David Frum's Flaccid Apologetics For Niall Ferguson

     Frum in recent years has called out much of his own conservative movement. He seems to feel that Niall deserves to be defended by his unprofessional hit piece on the front page of Newsweek.

     However, in reading Frum's piece, if this is the best that can be done in Niall's defense, it doesn't bode well for him.

    Frum lasers in on one aspect of Ferguson's shoddy piece, the part where he attacks the President for being soft on China.

    What has been notable in Romney's attacks on the President's foreign policy and China issues, is that there is very little substance in it, it's mostly just nitpicking. Here is Frum's attempt to claim Niall's worries over China somehow surpassing has validity. Ferguson actually claimed that China would surpass us by 2017 in GDP.

    "Many commentators have shrugged off this projection. China has four times more people than the U.S., so even if they only attain one-fourth the per-capita output of Americans, it is inevitable China must overtake the U.S. Nothing to be done about it, therefore nothing to worry about, therefore shocking bad form for Ferguson to raise the point at all."

    "I dissent."
    "If living standards mattered most, then Denmark would be a superpower. A China that becomes richer in aggregate than the U.S. will exert new global sway—and make this planet a less congenial place for those who cherish liberal democratic values."

   "Fortunately, things are not yet quite so dire as Ferguson fears. His chart does not specify, but he's comparing Chinese to U.S. GDP not at market prices but using instead with currencies adjusted for purchasing power parity.
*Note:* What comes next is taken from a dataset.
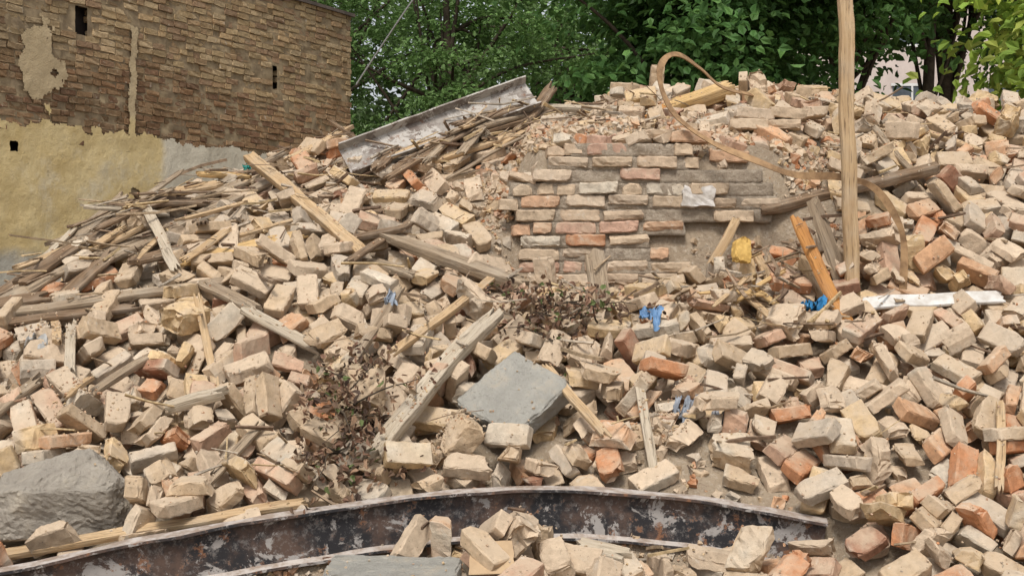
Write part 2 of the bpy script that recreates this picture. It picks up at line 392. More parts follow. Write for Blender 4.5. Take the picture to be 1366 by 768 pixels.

The purchasing power parity measure has its valid uses, but for comparing two countries' international throw weight, you want to know what they can buy on global markets. By that measure, China cannot overtake the U.S. until at least pretty deep in the 2020s."
    "Still, Ferguson's polemical point is the true one. The prospect of the U.S. as number 2 is a threat and challenge. So long as China remains a repressive authoritarian oligarchy, the prospect of a world reordered to meet Chinese imperatives is an ugly one. If the outcome cannot wholly be averted, postponing it for another generation ought to be a supreme task for national policy making. And shrugging off Ferguson's grim warning with self assurances about higher U.S. consumer welfare utterly misses the mark: those who have power can take wealth from those who possess wealth, but lose power."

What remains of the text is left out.